── Data extract ──
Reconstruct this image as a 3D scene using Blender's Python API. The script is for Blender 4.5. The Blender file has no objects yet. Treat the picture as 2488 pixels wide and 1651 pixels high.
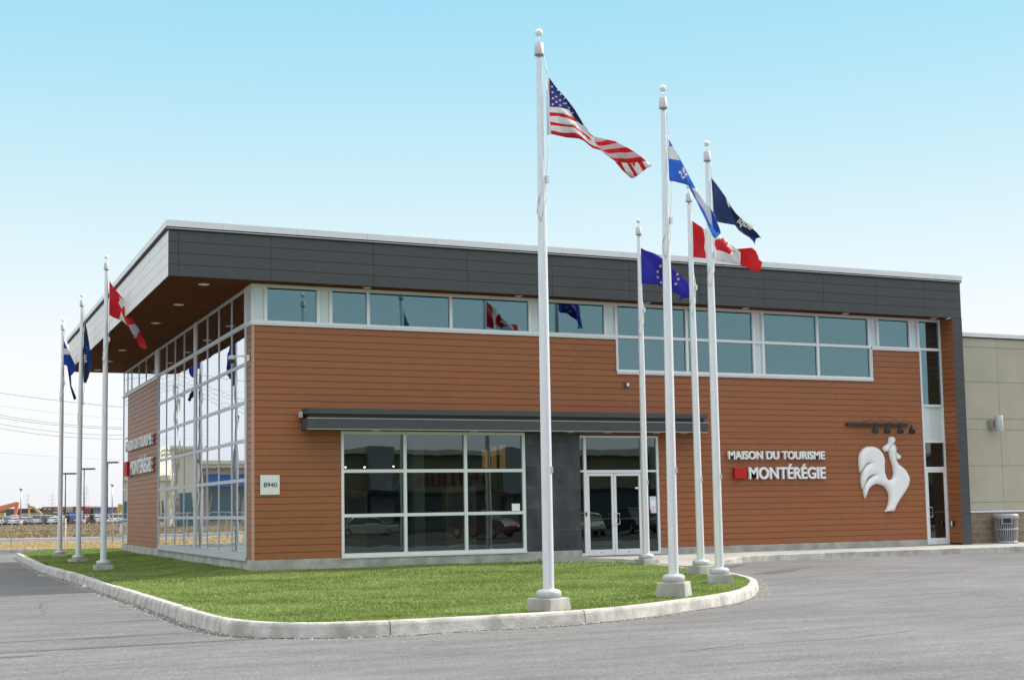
import bpy, bmesh, math, random
import numpy as np
from mathutils import Vector, Matrix, geometry
R = math.radians
sc = bpy.context.scene
COL = sc.collection
random.seed(7); RNG = np.random.default_rng(7)

# ------------------------------------------------------------------ camera, sky, sun
cd = bpy.data.cameras.new('camera'); cam = bpy.data.objects.new('camera', cd); COL.objects.link(cam); sc.camera = cam
YAW, PIT, ROL = R(23.567426), R(4.863305), R(-0.945003)
fw = Vector((math.sin(YAW)*math.cos(PIT), math.cos(YAW)*math.cos(PIT), math.sin(PIT)))
r0 = Vector((math.cos(YAW), -math.sin(YAW), 0)); u0 = r0.cross(fw)
rt = r0*math.cos(ROL)+u0*math.sin(ROL); up = -r0*math.sin(ROL)+u0*math.cos(ROL)
cam.matrix_world = Matrix(((rt.x, up.x, -fw.x, -7.8194), (rt.y, up.y, -fw.y, -33.1688), (rt.z, up.z, -fw.z, 1.2234), (0, 0, 0, 1)))
cd.sensor_width = 36; cd.lens = 3203.014/2488*36; cd.shift_x = (1244-1193.37)/2488; cd.shift_y = (960.46-825.5)/2488
cd.clip_start = .1; cd.clip_end = 6000
CAMX, CAMY, CAMZ = -7.8194, -33.1688, 1.2234

SUN_EL = R(38); sd = Vector((1, 0, 0)).normalized()*math.cos(SUN_EL)+Vector((0, 0, math.sin(SUN_EL)))
w = bpy.data.worlds.new('World'); sc.world = w; w.use_nodes = True
nt = w.node_tree; nd = nt.nodes; lk = nt.links
bg = nd['Background']; bg.inputs[1].default_value = .1
sky = nd.new('ShaderNodeTexSky'); sky.sky_type = 'NISHITA'; sky.sun_disc = False
sky.sun_elevation = SUN_EL; sky.sun_rotation = math.atan2(sd.x, sd.y); sky.air_density = 1.0; sky.dust_density = 2.0
tc = nd.new('ShaderNodeTexCoord'); sx = nd.new('ShaderNodeSeparateXYZ'); lk.new(tc.outputs['Generated'], sx.inputs[0])
rp = nd.new('ShaderNodeValToRGB'); lk.new(sx.outputs['Z'], rp.inputs[0])
def lin(h):
    return tuple(((v/255/12.92) if v/255 <= .04045 else ((v/255+.055)/1.055)**2.4) for v in h)
stops = [(0.0, (240, 242, 248)), (.035, (246, 248, 252)), (.062, (252, 254, 255)), (.10, (250, 253, 255)), (.134, (243, 250, 253)), (.165, (232, 247, 252)),
         (.255, (200, 236, 248)), (.312, (180, 229, 247)), (.37, (162, 221, 245)), (.43, (205, 228, 240)), (.60, (246, 246, 246)), (1.0, (248, 246, 244))]
el = rp.color_ramp.elements
while len(el) < len(stops): el.new(.5)
for e, (p, cc) in zip(el, stops): e.position = p; e.color = (*lin(cc), 1)
sm = nd.new('ShaderNodeVectorMath'); sm.operation = 'SCALE'; sm.inputs['Scale'].default_value = 10.4; lk.new(rp.outputs[0], sm.inputs[0])
br_ = nd.new('ShaderNodeMapRange'); br_.interpolation_type = 'SMOOTHSTEP'; br_.inputs[1].default_value = .39; br_.inputs[2].default_value = .62; br_.inputs[3].default_value = 10.4; br_.inputs[4].default_value = 17.5
lk.new(sx.outputs['Z'], br_.inputs[0]); lk.new(br_.outputs[0], sm.inputs['Scale'])   # upper sky out of view brightened to lift the ambient light
mx = nd.new('ShaderNodeMix'); mx.data_type = 'RGBA'; mx.inputs[0].default_value = .96
lk.new(sky.outputs[0], mx.inputs[6]); lk.new(sm.outputs[0], mx.inputs[7]); lk.new(mx.outputs[2], bg.inputs[0])
sl = bpy.data.lights.new('sun', 'SUN'); sl.energy = 5; sl.angle = R(.5); sl.color = (1, .95, .87)
so = bpy.data.objects.new('sun', sl); COL.objects.link(so); so.rotation_euler = sd.to_track_quat('Z', 'Y').to_euler()
so.location = (30, -20, 40)
vs = sc.view_settings; vs.view_transform = 'Standard'; vs.look = 'None'; vs.exposure = 0; vs.gamma = 1; vs.use_curve_mapping = False

# ------------------------------------------------------------------ materials
def mat(name, col, rough=.6, metal=0., var=.0, vscale=8., bump=0., bscale=60., spec=.5, coat=0., stretch=(1, 1, 1), var2=None, trans=0., detail=6):
    m = bpy.data.materials.new(name); m.use_nodes = True
    n = m.node_tree.nodes; l = m.node_tree.links; b = n['Principled BSDF']
    b.inputs['Base Color'].default_value = (*col, 1); b.inputs['Roughness'].default_value = rough
    b.inputs['Metallic'].default_value = metal; b.inputs['Specular IOR Level'].default_value = spec
    b.inputs['Coat Weight'].default_value = coat
    tcn = n.new('ShaderNodeTexCoord'); mp = n.new('ShaderNodeMapping'); mp.inputs['Scale'].default_value = stretch
    l.new(tcn.outputs['Object'], mp.inputs[0])
    last = None
    if var > 0:
        ns = n.new('ShaderNodeTexNoise'); ns.inputs['Scale'].default_value = vscale; ns.inputs['Detail'].default_value = detail
        l.new(mp.outputs[0], ns.inputs['Vector'])
        ma = n.new('ShaderNodeMapRange'); ma.inputs[1].default_value = .25; ma.inputs[2].default_value = .75
        ma.inputs[3].default_value = 1-var; ma.inputs[4].default_value = 1+var
        l.new(ns.outputs[0], ma.inputs[0])
        vm = n.new('ShaderNodeVectorMath'); vm.operation = 'SCALE'; vm.inputs[0].default_value = col
        l.new(ma.outputs[0], vm.inputs['Scale']); last = vm.outputs[0]
        if var2:   # large blotches towards another colour: (colour, scale, amount)
            n2 = n.new('ShaderNodeTexNoise'); n2.inputs['Scale'].default_value = var2[1]; n2.inputs['Detail'].default_value = 5
            l.new(mp.outputs[0], n2.inputs['Vector'])
            m2 = n.new('ShaderNodeMapRange'); m2.inputs[1].default_value = .42; m2.inputs[2].default_value = .66
            m2.inputs[3].default_value = 0; m2.inputs[4].default_value = var2[2]; l.new(n2.outputs[0], m2.inputs[0])
            mm = n.new('ShaderNodeMix'); mm.data_type = 'RGBA'; l.new(m2.outputs[0], mm.inputs[0]); l.new(last, mm.inputs[6])
            mm.inputs[7].default_value = (*var2[0], 1); last = mm.outputs[2]
        l.new(last, b.inputs['Base Color'])
    if bump > 0:
        nb = n.new('ShaderNodeTexNoise'); nb.inputs['Scale'].default_value = bscale; nb.inputs['Detail'].default_value = 4
        l.new(mp.outputs[0], nb.inputs['Vector'])
        bp = n.new('ShaderNodeBump'); bp.inputs['Strength'].default_value = min(1, bump); bp.inputs['Distance'].default_value = .01
        l.new(nb.outputs[0], bp.inputs['Height']); l.new(bp.outputs[0], b.inputs['Normal'])
    if trans > 0:
        tr = n.new('ShaderNodeBsdfTranslucent'); tr.inputs[0].default_value = (*col, 1)
        ms = n.new('ShaderNodeMixShader'); ms.inputs[0].default_value = trans
        l.new(b.outputs[0], ms.inputs[1]); l.new(tr.outputs[0], ms.inputs[2]); l.new(ms.outputs[0], n['Material Output'].inputs[0])
    return m
M = {}
def asphaltmat():
    m = bpy.data.materials.new('asphalt'); m.use_nodes = True; n = m.node_tree.nodes; l = m.node_tree.links; b = n['Principled BSDF']
    tcn = n.new('ShaderNodeTexCoord')
    def noise(sc_, st, det, lo, hi, a0, a1, rot=0):
        mp = n.new('ShaderNodeMapping'); mp.inputs['Scale'].default_value = st; mp.inputs['Rotation'].default_value = (0, 0, rot); l.new(tcn.outputs['Object'], mp.inputs[0])
        ns = n.new('ShaderNodeTexNoise'); ns.inputs['Scale'].default_value = sc_; ns.inputs['Detail'].default_value = det; l.new(mp.outputs[0], ns.inputs['Vector'])
        mr = n.new('ShaderNodeMapRange'); mr.inputs[1].default_value = lo; mr.inputs[2].default_value = hi; mr.inputs[3].default_value = a0; mr.inputs[4].default_value = a1; l.new(ns.outputs[0], mr.inputs[0]); return mr.outputs[0], ns.outputs[0]
    f1, raw = noise(30, (1, 1, 1), 4, .3, .7, .72, 1.28)          # stones
    f2, _ = noise(1.6, (.35, 1.5, 1), 9, .3, .7, .84, 1.14, .35)   # sweeping streaks
    f3, _ = noise(.16, (1, 1.4, 1), 4, .35, .65, .88, 1.08)        # big patches
    f4, _ = noise(9, (1, 1, 1), 6, .25, .75, .90, 1.10)
    f5, _ = noise(3.2, (.22, 2.4, 1), 8, .60, .74, 0, .55, -.3)    # dust veils
    cur = f1
    for f in (f2, f3, f4):
        mm = n.new('ShaderNodeMath'); mm.operation = 'MULTIPLY'; l.new(cur, mm.inputs[0]); l.new(f, mm.inputs[1]); cur = mm.outputs[0]
    vm = n.new('ShaderNodeVectorMath'); vm.operation = 'SCALE'; vm.inputs[0].default_value = (.170, .168, .171); l.new(cur, vm.inputs['Scale'])
    mx_ = n.new('ShaderNodeMix'); mx_.data_type = 'RGBA'; l.new(f5, mx_.inputs[0]); l.new(vm.outputs[0], mx_.inputs[6]); mx_.inputs[7].default_value = (.26, .25, .235, 1)
    l.new(mx_.outputs[2], b.inputs['Base Color']); b.inputs['Roughness'].default_value = .95; b.inputs['Specular IOR Level'].default_value = .2
    bp = n.new('ShaderNodeBump'); bp.inputs['Strength'].default_value = .7; bp.inputs['Distance'].default_value = .012; l.new(raw, bp.inputs['Height']); l.new(bp.outputs[0], b.inputs['Normal'])
    return m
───
| Exercise |
Please repeat exactly the data above from its first line to the line that contains "random.seed(7); RNG = np.random.default_rng(7)", inclusive, and leave every picture out.

| Result for this task |
Reconstruct this image as a 3D scene using Blender's Python API. The script is for Blender 4.5. The Blender file has no objects yet. Treat the picture as 2488 pixels wide and 1651 pixels high.
import bpy, bmesh, math, random
import numpy as np
from mathutils import Vector, Matrix, geometry
R = math.radians
sc = bpy.context.scene
COL = sc.collection
random.seed(7); RNG = np.random.default_rng(7)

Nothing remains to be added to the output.